INFORMATION GIVEN »

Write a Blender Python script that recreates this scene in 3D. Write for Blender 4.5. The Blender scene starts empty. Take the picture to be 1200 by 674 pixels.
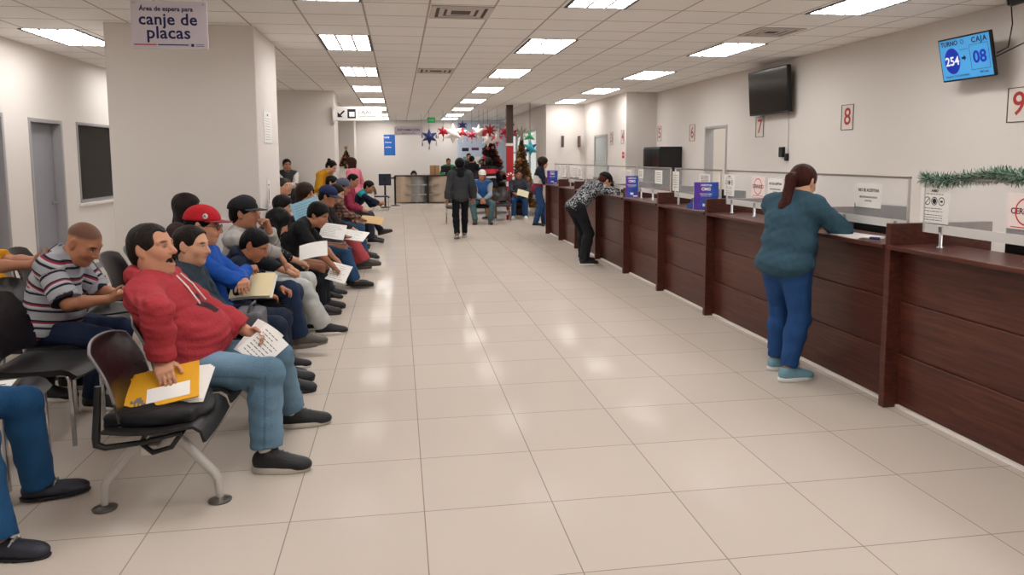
import bpy, bmesh, math, random
import numpy as np
from mathutils import Vector, Matrix
random.seed(7); np.random.seed(7)
SC = bpy.context.scene
COL = SC.collection
PI = math.pi
def V3(*a): return np.array(a, dtype=float)
def nrm(v):
    v = np.asarray(v, float); n = np.linalg.norm(v)
    return v / n if n > 1e-9 else v
def lin(c):
    if isinstance(c, str):
        c = c.lstrip('#'); c = [int(c[i:i+2], 16) / 255 for i in (0, 2, 4)]
    return tuple(((x / 12.92) if x <= .04045 else ((x + .055) / 1.055) ** 2.4) for x in c[:3])
# ------------------------------------------------------------------ materials
MATS = {}
def nt(m):
    m.use_nodes = True
    return m.node_tree.nodes, m.node_tree.links
def mat(name, color='#808080', rough=.5, metal=0, spec=.5, noise=0, nscale=8, bump=0, bscale=60, emit=None, estr=0, alpha=1, trans=0, ior=1.45, stretch=None, coat=0):
    if name in MATS: return MATS[name]
    m = bpy.data.materials.new(name); N, L = nt(m)
    b = N['Principled BSDF']; c = lin(color)
    b.inputs['Base Color'].default_value = (*c, 1)
    b.inputs['Roughness'].default_value = rough
    b.inputs['Metallic'].default_value = metal
    b.inputs['Specular IOR Level'].default_value = spec
    b.inputs['IOR'].default_value = ior
    b.inputs['Transmission Weight'].default_value = trans
    b.inputs['Alpha'].default_value = alpha
    b.inputs['Coat Weight'].default_value = coat
    if emit:
        b.inputs['Emission Color'].default_value = (*lin(emit), 1); b.inputs['Emission Strength'].default_value = estr
    tc = N.new('ShaderNodeTexCoord'); src = tc.outputs['Object']
    if stretch:
        mp = N.new('ShaderNodeMapping'); mp.inputs['Scale'].default_value = stretch
        L.new(src, mp.inputs['Vector']); src = mp.outputs['Vector']
    if noise:
        n = N.new('ShaderNodeTexNoise'); n.inputs['Scale'].default_value = nscale; n.inputs['Detail'].default_value = 6
        L.new(src, n.inputs['Vector'])
        mx = N.new('ShaderNodeMix'); mx.data_type = 'RGBA'
        mx.inputs[6].default_value = (*[x * (1 - noise) for x in c], 1); mx.inputs[7].default_value = (*[min(1, x * (1 + noise)) for x in c], 1)
        L.new(n.outputs['Fac'], mx.inputs[0]); L.new(mx.outputs[2], b.inputs['Base Color'])
    if bump:
        n2 = N.new('ShaderNodeTexNoise'); n2.inputs['Scale'].default_value = bscale; n2.inputs['Detail'].default_value = 4
        L.new(src, n2.inputs['Vector'])
        bp = N.new('ShaderNodeBump'); bp.inputs['Strength'].default_value = bump; bp.inputs['Distance'].default_value = .01
        L.new(n2.outputs['Fac'], bp.inputs['Height']); L.new(bp.outputs['Normal'], b.inputs['Normal'])
    MATS[name] = m
    return m
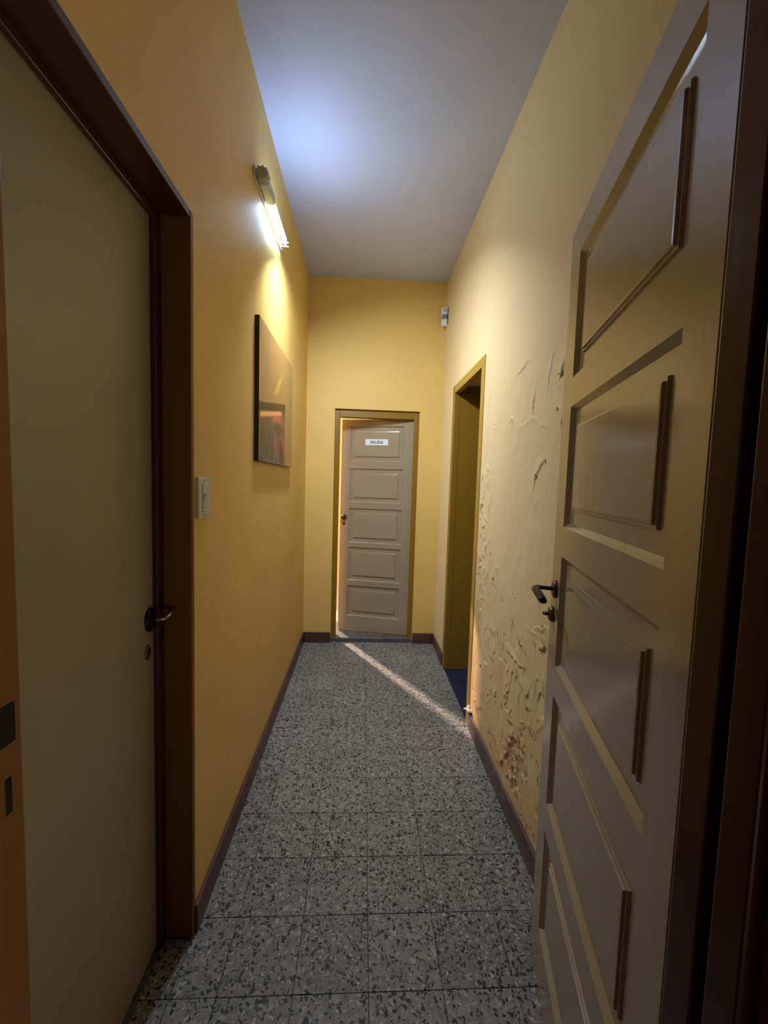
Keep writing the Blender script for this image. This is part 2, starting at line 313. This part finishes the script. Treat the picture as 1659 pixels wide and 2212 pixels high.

WHAT THIS TASK INVOLVES » Each line of the data should be quoted exactly, with pictures left out.

EXERCISE OUTPUT »
Write a Blender Python script that recreates this scene in 3D. Write for Blender 4.5. The Blender scene starts empty. Take the picture to be 1200 by 674 pixels.
import bpy, bmesh, math, random
import numpy as np
from mathutils import Vector, Matrix
random.seed(7); np.random.seed(7)
SC = bpy.context.scene
COL = SC.collection
PI = math.pi
def V3(*a): return np.array(a, dtype=float)
def nrm(v):
    v = np.asarray(v, float); n = np.linalg.norm(v)
    return v / n if n > 1e-9 else v
def lin(c):
    if isinstance(c, str):
        c = c.lstrip('#'); c = [int(c[i:i+2], 16) / 255 for i in (0, 2, 4)]
    return tuple(((x / 12.92) if x <= .04045 else ((x + .055) / 1.055) ** 2.4) for x in c[:3])
# ------------------------------------------------------------------ materials
MATS = {}
def nt(m):
    m.use_nodes = True
    return m.node_tree.nodes, m.node_tree.links
def mat(name, color='#808080', rough=.5, metal=0, spec=.5, noise=0, nscale=8, bump=0, bscale=60, emit=None, estr=0, alpha=1, trans=0, ior=1.45, stretch=None, coat=0):
    if name in MATS: return MATS[name]
    m = bpy.data.materials.new(name); N, L = nt(m)
    b = N['Principled BSDF']; c = lin(color)
    b.inputs['Base Color'].default_value = (*c, 1)
    b.inputs['Roughness'].default_value = rough
    b.inputs['Metallic'].default_value = metal
    b.inputs['Specular IOR Level'].default_value = spec
    b.inputs['IOR'].default_value = ior
    b.inputs['Transmission Weight'].default_value = trans
    b.inputs['Alpha'].default_value = alpha
    b.inputs['Coat Weight'].default_value = coat
    if emit:
        b.inputs['Emission Color'].default_value = (*lin(emit), 1); b.inputs['Emission Strength'].default_value = estr
    tc = N.new('ShaderNodeTexCoord'); src = tc.outputs['Object']
    if stretch:
        mp = N.new('ShaderNodeMapping'); mp.inputs['Scale'].default_value = stretch
        L.new(src, mp.inputs['Vector']); src = mp.outputs['Vector']
    if noise:
        n = N.new('ShaderNodeTexNoise'); n.inputs['Scale'].default_value = nscale; n.inputs['Detail'].default_value = 6
        L.new(src, n.inputs['Vector'])
        mx = N.new('ShaderNodeMix'); mx.data_type = 'RGBA'
        mx.inputs[6].default_value = (*[x * (1 - noise) for x in c], 1); mx.inputs[7].default_value = (*[min(1, x * (1 + noise)) for x in c], 1)
        L.new(n.outputs['Fac'], mx.inputs[0]); L.new(mx.outputs[2], b.inputs['Base Color'])
    if bump:
        n2 = N.new('ShaderNodeTexNoise'); n2.inputs['Scale'].default_value = bscale; n2.inputs['Detail'].default_value = 4
        L.new(src, n2.inputs['Vector'])
        bp = N.new('ShaderNodeBump'); bp.inputs['Strength'].default_value = bump; bp.inputs['Distance'].default_value = .01
        L.new(n2.outputs['Fac'], bp.inputs['Height']); L.new(bp.outputs['Normal'], b.inputs['Normal'])
    MATS[name] = m
    return m
Keep writing the Blender script for this image. This is part 2, starting at line 313. This part finishes the script. Treat the picture as 1659 pixels wide and 2212 pixels high.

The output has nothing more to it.